The main contention is the head-slappingly literal term “canon events,” those moments which come to define any Spider-Person’s life, centered almost always on death: that of an Uncle Ben-like figure, a cop relative of a loved one, and so on and so forth. These are displayed in a hologram simulation, with an array of Spider-People crouched solemnly over a dying corpse, including the live-action MCU-precursor Spider-Men. I won’t go into further plot detail than this, except to note that the ludicrously distended film (140 minutes, the longest mainstream American animated feature ever) takes what feels like 20 minutes after the climax to get to its final, offensively reductive twist, a lugubrious stretch well after I had soured on the film.

That sudden downturn is linked more than anything to those images of death, which in a charitable reading would be an indictment of this whole multiverse concept that numerous films have attempted to make a viable device to no success. It speaks to a fundamental issue with the supposed ambition of this idea, of having putatively unlimited options only to arrive at the same characters and scenarios, only done up with a palette swap. Sure, it’s funny when it’s a Spider-Horse or baby Spider-Girl or whatever, but such changes run only skin-deep, and the lack of imagination becomes grotesque and moribund when there’s an insistence on retaining the same tropes, where the same great powers can only lead to the same great responsibilities.

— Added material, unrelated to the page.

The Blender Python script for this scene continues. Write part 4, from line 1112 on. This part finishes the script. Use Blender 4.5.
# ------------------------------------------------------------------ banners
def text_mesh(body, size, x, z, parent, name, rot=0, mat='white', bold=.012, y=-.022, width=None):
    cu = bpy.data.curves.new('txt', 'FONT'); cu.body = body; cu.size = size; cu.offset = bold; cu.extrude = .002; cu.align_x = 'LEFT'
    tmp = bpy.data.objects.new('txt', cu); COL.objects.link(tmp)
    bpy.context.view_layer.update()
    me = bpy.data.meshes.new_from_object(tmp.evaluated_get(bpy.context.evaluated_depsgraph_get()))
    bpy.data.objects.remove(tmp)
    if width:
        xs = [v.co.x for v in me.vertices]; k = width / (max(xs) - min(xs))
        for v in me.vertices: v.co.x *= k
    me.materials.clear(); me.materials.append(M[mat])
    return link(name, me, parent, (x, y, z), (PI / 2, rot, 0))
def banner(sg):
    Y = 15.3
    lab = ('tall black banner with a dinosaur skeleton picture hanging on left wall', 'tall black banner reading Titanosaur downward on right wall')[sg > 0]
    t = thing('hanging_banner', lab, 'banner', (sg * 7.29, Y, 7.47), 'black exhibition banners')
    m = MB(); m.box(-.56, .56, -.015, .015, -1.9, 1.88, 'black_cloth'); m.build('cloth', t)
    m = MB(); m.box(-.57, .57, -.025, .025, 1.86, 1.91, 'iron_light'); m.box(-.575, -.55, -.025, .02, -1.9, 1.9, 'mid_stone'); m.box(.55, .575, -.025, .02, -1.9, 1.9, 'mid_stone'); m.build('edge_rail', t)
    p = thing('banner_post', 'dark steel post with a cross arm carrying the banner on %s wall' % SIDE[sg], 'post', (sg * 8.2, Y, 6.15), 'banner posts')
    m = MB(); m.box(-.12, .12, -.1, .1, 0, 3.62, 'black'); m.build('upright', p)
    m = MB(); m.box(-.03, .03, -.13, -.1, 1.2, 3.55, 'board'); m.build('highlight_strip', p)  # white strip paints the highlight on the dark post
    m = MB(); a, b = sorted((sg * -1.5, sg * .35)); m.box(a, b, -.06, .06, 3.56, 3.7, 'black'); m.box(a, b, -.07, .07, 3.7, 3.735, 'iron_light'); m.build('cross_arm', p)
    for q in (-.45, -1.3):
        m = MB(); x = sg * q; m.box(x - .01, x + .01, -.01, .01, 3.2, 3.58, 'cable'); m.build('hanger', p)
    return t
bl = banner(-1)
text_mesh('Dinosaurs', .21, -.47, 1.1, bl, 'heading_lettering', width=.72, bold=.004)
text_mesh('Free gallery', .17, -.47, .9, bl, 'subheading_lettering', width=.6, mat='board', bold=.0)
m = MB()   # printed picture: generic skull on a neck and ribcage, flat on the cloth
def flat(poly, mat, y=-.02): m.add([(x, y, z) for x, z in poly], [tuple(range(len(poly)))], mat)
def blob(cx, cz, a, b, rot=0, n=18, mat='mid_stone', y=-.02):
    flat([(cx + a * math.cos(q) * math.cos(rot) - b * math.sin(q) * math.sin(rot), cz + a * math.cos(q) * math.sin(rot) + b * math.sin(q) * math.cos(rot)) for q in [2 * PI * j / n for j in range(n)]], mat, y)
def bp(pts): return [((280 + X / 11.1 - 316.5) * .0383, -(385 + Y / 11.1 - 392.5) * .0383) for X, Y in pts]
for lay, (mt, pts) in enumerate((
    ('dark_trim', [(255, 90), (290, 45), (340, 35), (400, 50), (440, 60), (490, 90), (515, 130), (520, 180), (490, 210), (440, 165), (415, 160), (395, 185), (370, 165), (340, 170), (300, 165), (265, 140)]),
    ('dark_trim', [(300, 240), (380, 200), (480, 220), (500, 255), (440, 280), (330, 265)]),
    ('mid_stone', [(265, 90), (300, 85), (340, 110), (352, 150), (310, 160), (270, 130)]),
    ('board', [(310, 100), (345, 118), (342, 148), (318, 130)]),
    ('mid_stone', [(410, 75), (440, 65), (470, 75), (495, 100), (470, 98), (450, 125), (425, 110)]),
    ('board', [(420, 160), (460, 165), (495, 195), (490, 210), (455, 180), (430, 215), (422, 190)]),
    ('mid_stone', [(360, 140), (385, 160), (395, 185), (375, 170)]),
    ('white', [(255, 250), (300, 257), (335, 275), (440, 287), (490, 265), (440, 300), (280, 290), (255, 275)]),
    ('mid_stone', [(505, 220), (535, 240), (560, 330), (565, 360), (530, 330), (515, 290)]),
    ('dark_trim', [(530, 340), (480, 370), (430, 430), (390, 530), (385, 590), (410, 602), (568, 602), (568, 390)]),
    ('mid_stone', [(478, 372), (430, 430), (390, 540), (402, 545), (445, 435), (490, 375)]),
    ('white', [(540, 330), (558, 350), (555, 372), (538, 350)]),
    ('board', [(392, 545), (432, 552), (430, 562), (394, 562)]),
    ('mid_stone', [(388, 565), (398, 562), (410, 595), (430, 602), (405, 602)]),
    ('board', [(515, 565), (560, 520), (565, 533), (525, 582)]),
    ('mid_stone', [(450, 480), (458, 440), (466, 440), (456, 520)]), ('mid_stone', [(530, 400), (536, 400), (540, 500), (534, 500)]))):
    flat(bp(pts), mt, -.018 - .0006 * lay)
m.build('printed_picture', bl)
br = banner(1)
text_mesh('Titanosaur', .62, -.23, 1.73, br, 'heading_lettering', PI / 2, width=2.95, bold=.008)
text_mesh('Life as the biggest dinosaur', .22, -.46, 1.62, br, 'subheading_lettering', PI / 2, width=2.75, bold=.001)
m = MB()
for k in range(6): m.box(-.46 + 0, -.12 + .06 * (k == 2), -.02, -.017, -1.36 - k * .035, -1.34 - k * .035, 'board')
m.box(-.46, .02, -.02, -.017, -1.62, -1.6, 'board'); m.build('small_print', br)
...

I could talk about many other things that bothered me: the vagueness with which each person’s powers and fighting ability are treated, the muddled representation, the roteness of some of its humor. But I’d like to mention my favorite part of Across: brief editorial explanation text boxes that appear a few times in the film, which almost reminded me of the “(Historical)” notes on the intertitles for Abel Gance’s Napoléon. Those text boxes, enmeshed as they are within all the action, can sometimes be difficult to read and quick to go away, yet they epitomize a certain spirit of fun and innovation that much of the rest of the film sorely needs, a clear nod at a comic book art tradition that nevertheless challenges the viewer to think and slow down in a way that the general slapdash shock-and-awe of the rest of the shifting aesthetics rarely allows for. Meanwhile, in Asteroid City, where even the beginnings of a freeway built in the air inspires thought, that sense of searching, resonant ambiguity lies everywhere.